### Stated task:
Please restate, exactly as written, the lines running from the beginning of the material through the line that has "bg.inputs[1].default_value = 0.15" in it.
*-*-*
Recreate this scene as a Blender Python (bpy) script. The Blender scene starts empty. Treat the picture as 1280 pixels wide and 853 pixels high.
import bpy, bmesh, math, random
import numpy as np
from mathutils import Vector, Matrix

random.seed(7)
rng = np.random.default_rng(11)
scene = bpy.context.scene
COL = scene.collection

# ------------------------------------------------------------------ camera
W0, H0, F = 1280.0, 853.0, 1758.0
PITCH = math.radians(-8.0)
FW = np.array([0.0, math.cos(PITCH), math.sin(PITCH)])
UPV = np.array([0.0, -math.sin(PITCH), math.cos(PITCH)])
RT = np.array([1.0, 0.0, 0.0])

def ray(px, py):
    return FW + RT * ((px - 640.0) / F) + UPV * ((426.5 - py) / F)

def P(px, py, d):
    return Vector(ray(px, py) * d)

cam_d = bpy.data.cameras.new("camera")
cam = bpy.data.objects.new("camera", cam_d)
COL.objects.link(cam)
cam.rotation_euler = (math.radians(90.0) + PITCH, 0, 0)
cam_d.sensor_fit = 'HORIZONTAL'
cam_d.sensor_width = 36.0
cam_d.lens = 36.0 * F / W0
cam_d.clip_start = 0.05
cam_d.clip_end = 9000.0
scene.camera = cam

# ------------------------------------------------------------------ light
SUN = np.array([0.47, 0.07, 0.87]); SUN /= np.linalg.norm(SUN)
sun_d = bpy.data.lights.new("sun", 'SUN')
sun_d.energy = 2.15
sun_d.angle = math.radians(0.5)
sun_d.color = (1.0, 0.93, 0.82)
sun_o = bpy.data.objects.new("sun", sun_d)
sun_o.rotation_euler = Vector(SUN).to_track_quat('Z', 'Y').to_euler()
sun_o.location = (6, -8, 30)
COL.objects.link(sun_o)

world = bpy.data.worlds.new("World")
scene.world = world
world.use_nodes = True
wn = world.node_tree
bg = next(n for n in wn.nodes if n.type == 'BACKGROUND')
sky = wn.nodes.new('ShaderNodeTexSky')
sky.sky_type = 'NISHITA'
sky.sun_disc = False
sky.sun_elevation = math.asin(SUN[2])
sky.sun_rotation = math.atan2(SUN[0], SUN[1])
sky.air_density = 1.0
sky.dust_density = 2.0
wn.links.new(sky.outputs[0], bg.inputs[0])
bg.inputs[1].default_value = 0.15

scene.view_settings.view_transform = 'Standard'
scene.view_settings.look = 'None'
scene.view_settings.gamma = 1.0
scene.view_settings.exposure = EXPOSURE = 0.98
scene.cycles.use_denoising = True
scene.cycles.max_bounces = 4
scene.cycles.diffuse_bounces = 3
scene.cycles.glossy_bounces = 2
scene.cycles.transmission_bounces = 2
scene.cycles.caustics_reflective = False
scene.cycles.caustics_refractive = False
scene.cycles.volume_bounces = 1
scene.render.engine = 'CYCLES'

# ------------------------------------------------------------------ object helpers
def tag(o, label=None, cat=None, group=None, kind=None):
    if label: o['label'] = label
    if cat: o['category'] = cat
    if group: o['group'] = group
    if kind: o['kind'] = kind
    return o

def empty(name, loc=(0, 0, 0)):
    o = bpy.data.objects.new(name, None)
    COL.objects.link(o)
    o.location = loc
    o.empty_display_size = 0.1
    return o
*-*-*
### Output for this task:
Recreate this scene as a Blender Python (bpy) script. The Blender scene starts empty. Treat the picture as 1280 pixels wide and 853 pixels high.
import bpy, bmesh, math, random
import numpy as np
from mathutils import Vector, Matrix

random.seed(7)
rng = np.random.default_rng(11)
scene = bpy.context.scene
COL = scene.collection

# ------------------------------------------------------------------ camera
W0, H0, F = 1280.0, 853.0, 1758.0
PITCH = math.radians(-8.0)
FW = np.array([0.0, math.cos(PITCH), math.sin(PITCH)])
UPV = np.array([0.0, -math.sin(PITCH), math.cos(PITCH)])
RT = np.array([1.0, 0.0, 0.0])

def ray(px, py):
    return FW + RT * ((px - 640.0) / F) + UPV * ((426.5 - py) / F)

def P(px, py, d):
    return Vector(ray(px, py) * d)

cam_d = bpy.data.cameras.new("camera")
cam = bpy.data.objects.new("camera", cam_d)
COL.objects.link(cam)
cam.rotation_euler = (math.radians(90.0) + PITCH, 0, 0)
cam_d.sensor_fit = 'HORIZONTAL'
cam_d.sensor_width = 36.0
cam_d.lens = 36.0 * F / W0
cam_d.clip_start = 0.05
cam_d.clip_end = 9000.0
scene.camera = cam

# ------------------------------------------------------------------ light
SUN = np.array([0.47, 0.07, 0.87]); SUN /= np.linalg.norm(SUN)
sun_d = bpy.data.lights.new("sun", 'SUN')
sun_d.energy = 2.15
sun_d.angle = math.radians(0.5)
sun_d.color = (1.0, 0.93, 0.82)
sun_o = bpy.data.objects.new("sun", sun_d)
sun_o.rotation_euler = Vector(SUN).to_track_quat('Z', 'Y').to_euler()
sun_o.location = (6, -8, 30)
COL.objects.link(sun_o)

world = bpy.data.worlds.new("World")
scene.world = world
world.use_nodes = True
wn = world.node_tree
bg = next(n for n in wn.nodes if n.type == 'BACKGROUND')
sky = wn.nodes.new('ShaderNodeTexSky')
sky.sky_type = 'NISHITA'
sky.sun_disc = False
sky.sun_elevation = math.asin(SUN[2])
sky.sun_rotation = math.atan2(SUN[0], SUN[1])
sky.air_density = 1.0
sky.dust_density = 2.0
wn.links.new(sky.outputs[0], bg.inputs[0])
bg.inputs[1].default_value = 0.15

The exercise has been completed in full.